I'd say, save the PH strips for wine-making. Relax 8)

Understanding PH helps you understand the entire process of brewing; but you can make awesome beer for years without understanding the chemistry stuff.

If you're doing extracts... relax, don't worry, it is insignificant. If you like the way the water tastes, use it.  Bottled water will never be a problem. Somebody already worried about PH when they made your extract.

If you are talking all grain mash. The mash grains usually levels near the perfect PH of 5.2. Again, if you are using bottled don't worry. With tap water you can always throw in a teaspoon of gypsum. If you've read Palmer, you'll know if any or how much is necessary.

If you are doing a classic beer and are trying to duplicate water from a certain region in the world... understanding the PH will be worth your time. That would be a long answer.
 
This isn't the first thing that I, personally, would concern myself with.

If you do want to udnerstand this better, here are a few thoughts.

Mash pH is much more complex than just the pH of your water.  It's a combination of the composition of your water + the grains you are using.

John Palmer's discussion of this on Basic Brewing Radio is what helped me to get a better grasp on this.  I listened to this a few times.
http://media.libsyn.com/media/basicbrewing/bbr01-11-07.mp3

Also, working through Palmer's Residual Alkalinity Spreadsheet was helpful-
http://www.howtobrew.com/section3/Palmers_Mash_RA_ver2e.xls
 
Ziggybrew said:
.........
If you're doing extracts... relax, don't worry, it is insignificant.

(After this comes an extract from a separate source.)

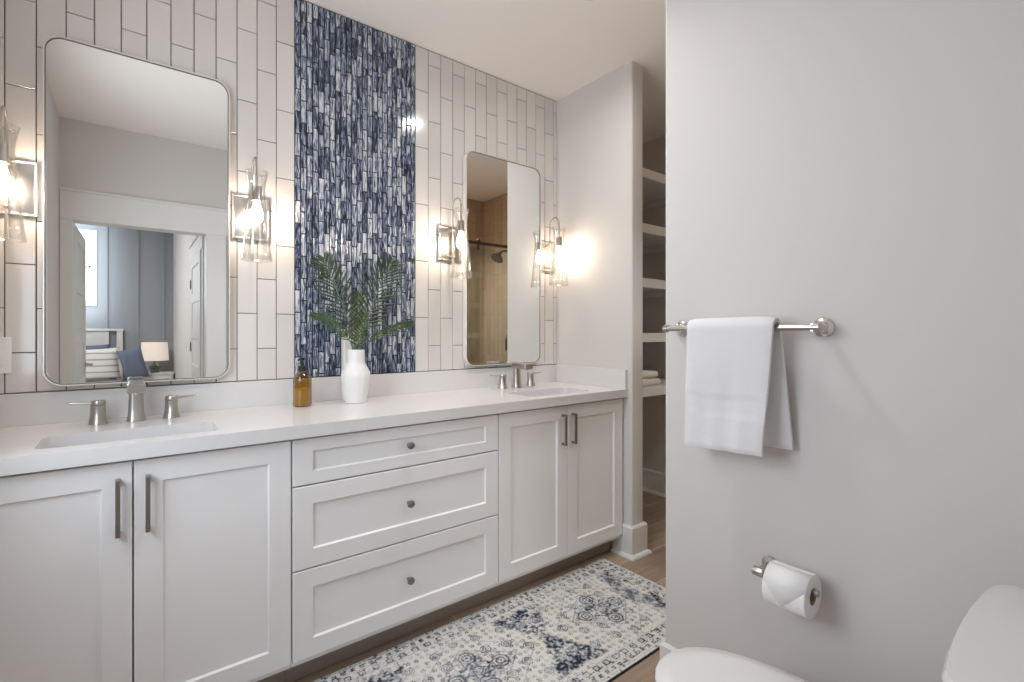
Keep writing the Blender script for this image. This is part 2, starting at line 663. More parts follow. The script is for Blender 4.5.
# baseboards (travel direction keeps the room on the right)
struct('baseboard_right', base_profile(new(), [(XR, 1.80), (XR, PY), (XR + PT, PY), (XR + PT, YC)]), TRIM)
struct('baseboard_partition', base_profile(new(), [(XT + 0.12, 0.955), (XT + 0.12, TY), (XT, TY), (XT, YF)], t=0.011, shoe=0.012), TRIM)
struct('baseboard_closet', base_profile(new(), [(XR + PT, YC), (XS, YC), (XS, 1.02)]), TRIM)
struct('baseboard_front', base_profile(new(), [(XT, YF), (DX1 + 0.136, YF)]), TRIM)
struct('baseboard_left', base_profile(new(), [(XL, YF + 0.02), (XL, 1.72)]), TRIM)

# shower tile on the far walls (seen in the right mirror)
bm = new()
box(bm, XS - 0.008, XS, YF, 0.94, 0, CZ)
gs = struct('wall_shower_side', bm, GROUT)
tiles('shower_tile_panel', [(YF + W * i, min(0.94, YF + W * (i + 1))) for i in range(14)], lambda i: 2.45 if i % 2 else 2.6, H, 0.003, 0.01, CZ - 0.004,
      lambda a, d, z: (XS - 0.008 - d, a, z), SHOWERT, gs)
bm = new()
box(bm, XT + 0.12, XS - 0.008, YF, YF + 0.008, 0, CZ)
gs = struct('wall_shower_front', bm, GROUT)
tiles('shower_tile_panel', [(XT + 0.12 + W * i, min(XS - 0.016, XT + 0.12 + W * (i + 1))) for i in range(22) if XT + 0.12 + W * i < XS - 0.02],
      lambda i: 2.45 if i % 2 else 2.6, H, 0.003, 0.01, CZ - 0.004, lambda a, d, z: (a, YF + 0.008 + d, z), SHOWERT, gs)
struct('trim_shower_curb', box(new(), XT + 0.12, XS - 0.016, 0.86, 0.95, 0, 0.09, 0.004), mat('curb_quartz', (0.75, 0.73, 0.70), 0.3))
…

Largely true, and certainly less important than many other issues; however, sufficient calcium and magnesium in boil and fermenter (for the yeast) is important to hot break, clarity, yeast performance, etc.  Depends on your local water; mine is very low mineral, like single digits for most items.

I was doing Palmer's spreadsheet for a while and hit 5.3 mash pH so often I quit checking.  But somewhere I read about the boil again, and starting adding 50% of the Palmer blend to the boil, and I think that helped with hot break and led to a more-active fermentation at least once. 
 
Also worth noting is the ability to change the chloride to sulfate ratio when using water salts to adjust pH.

You could make the assumption that the malt extract manufacturer had a good mash pH and the right mineral make up for a good fermentation.  If that is the case then those minerals are condensed down and adding distilled water would bring the wort up to the right levels.  That would just be an assumption, maybe a safe assumption but also possibly wrong.

The thing you have no real control over is the chloride to sulfate ratio.  Of course, you could put something in to change this and it may come out how you want it, but it's really just a guessing game.